Off unassuming side roads and in nondescript strip malls, Sarasota hides some of its finest culinary offerings. Eschewing the confines (and high rents) of Downtown Sarasota, these maverick restaurateurs create diverse and delicious pockets ripe for foodie exploration but too oft overlooked. Google Maps calls this one Chili’s Plaza, but it holds so much more. 

Darwin's Evolutionary Cuisine. Photo by Wyatt Kostygan

Darwin’s Evolutionary Cuisine  With an aim to be an area staple for locals, Chef Darwin Santa Maria returns just in time for summer—and all those who call Sarasota home year-round. Complete with Darwin’s signature eye for atmosphere, the restaurant itself is a wonder to look at, from the murals on one end to the intriguing rope walls and interior rock-face installations on the others, but the menu presents the real feast for the eyes. Sporting the expected Peruvian flavors and favorites, Darwin whips up ceviches and pokes, tacos and tapas, which he’s taken to calling “piqueos,” each with a little twist to make them his own. For those looking to indulge, try the lechon crocante con tacacho—a traditional Peruvian dish of slow-cooked pork belly marinated for 24 hours with Peruvian spices and apples, topped with chimichurri and served with mashed green plantains. The latest venture by a serial entrepreneur, this time Darwin wants to keep it low-key. “I just want to be the local spot,” he says. “I just want to get back in the kitchen and cook.”

Peperonata Pasta and Empanadas. Photo by Wyatt Kostygan

Peperonata Pasta and Empanadas by Stef   Fans of the Downtown Sarasota Farmers Market will know the name, but realizing that Stefania Fochi’s local-famous empanadas can be found any day of the week may be a bit of a revelation. With everything made from scratch each week, from the dough to the fillings, Fochi brings a lifetime of experience and a knack for perfection to the operation—and foodies have taken note. Beginning eight years ago with a smattering of traditional Argentine flavors, such as beef, chicken, spinach and lamb, the menu today seems ever-expanding, as regulars clamor for everything from breakfast empanadas to dessert. “As I add on new flavors, they never let me stop,” Fochi explains. “Each gets is own following.” A true family operation, homemade pasta and sauces, courtesy of Fochi’s Italian parents, stock the shelves.
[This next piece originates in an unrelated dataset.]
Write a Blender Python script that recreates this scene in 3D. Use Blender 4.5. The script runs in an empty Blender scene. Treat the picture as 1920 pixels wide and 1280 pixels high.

Siam Orchid. Photo by Wyatt Kostygan.

Siam Orchid Thai Cuisine   Occupying the corner of the plaza, Siam Orchid rises tall and proud, beckoning hungry visitors over the concrete threshold into a spot of quietude. Dimly lit, with nothing but hushed tones and the quiet clink of silverware to break the stillness, this Thai eatery provides the perfect location for a peaceful lunch, and the menu to back it up. Start the meal with some Thai spring rolls—served with house-made sweet and sour sauce, filled with ground beef and bean thread noodles and deep-fried in rice paper—but save room for Panang Chicken, served with snap-peas, broccoli and more, and prepared with lemongrass and herbs from the proprietor’s own garden. “I grow everything at home, so everything is fresh,” says Malai Vijitehanton, who, along with her husband, the chef, keep Siam Orchid running smoothly. Enjoying its 30 year anniversary this year, stop in to try an old Thai standby—shrimp pad thai—with tamarind straight from Thailand.